Sri Lanka to quit INRO due to financial burden
Sri Lanka to quit INRO due to financial burden
COLOMBO (Reuters): Sri Lanka wants to pull out of the International Natural Rubber Organization (INRO) because it can no longer afford membership, government and trade officials said on Wednesday.
Sri Lanka has submitted a letter indicating its intention to withdraw from the INRO to the UN trade and development agency UNCTAD, said Sunil de Silva, additional secretary at the ministry of plantations.
"We have no other alternative because of the economic problems of being a member of INRO," de Silva told Reuters.
Declining local production and prices made it difficult for the country to pay its membership fee and funds to maintain the group's buffer stock, he added.
The membership fee runs into $19,000 annually, de Silva said. In addition, Sri Lanka has to contribute funds towards maintaining INRO's buffer stocks.
But INRO's acting executive director Gerard Loyen said in Kuala Lumpur the organization was unaware of Sri Lanka's intention to quit the world rubber body.
"To date we have not received anything or heard anything to that effect," he said in response to the Sri Lankan statement. De Silva was not immediately available to respond to Loyen's statement.

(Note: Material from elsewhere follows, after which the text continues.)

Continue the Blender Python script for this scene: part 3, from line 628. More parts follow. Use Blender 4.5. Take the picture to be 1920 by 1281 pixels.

The chairman of the Colombo Rubber Traders' Association (CRTA) said the financial burden of membership on Sri Lanka would increase as a result of Thailand and Malaysia leaving INRO.
"Sri Lanka's decision to withdraw is mainly because the financial burden will become somewhat unbearable," said William Tissa Ellawala, chairman of CRTA.
INRO's survival is already under threat from Malaysia and Thailand, which have said they will leave the organization.
The two countries, which together account for more than half of the world's rubber production, are upset over consumer members' reluctance to support higher prices.
Kuala Lumpur-based INRO is the world's oldest and last commodity pact with economic clauses. It aims to stabilize rubber prices by buying and selling rubber in the market at rates pre- determined by producers and consumers.
"Sri Lanka being such a small producer, I don't think it would have any affects other than to further weaken the INRO," Ellawala said, adding that local prices will not be influenced.
He said current local rubber prices have been propped up by domestic demand and heavy rains that had slashed supply.
De Silva said local rubber consumption had also risen to 48 percent of total production last year and with international prices declining the government was promoting value addition.
"If we can consume more rubber locally, we can have good prices for our latex," he added.
Sri Lanka's rubber production in January this year rose 26 percent to 9.2 million kg against 7.3 million kg in the same month in 1998. Total output in 1998 was 104.2 million kg, down 1.5 percent from the 105.8 million kg produced in 1997, the Central Bank said.
INRO comprises six rubber producers and 16 consumer countries. The producing members are Thailand, Indonesia, Malaysia, Ivory Coast, Nigeria and Sri Lanka.
Consumer members are the United States, Japan, China, Germany, France, Austria, Belgium plus Luxembourg, Denmark, Finland, Greece, Ireland, Italy, the Netherlands, Spain, Sweden and Britain.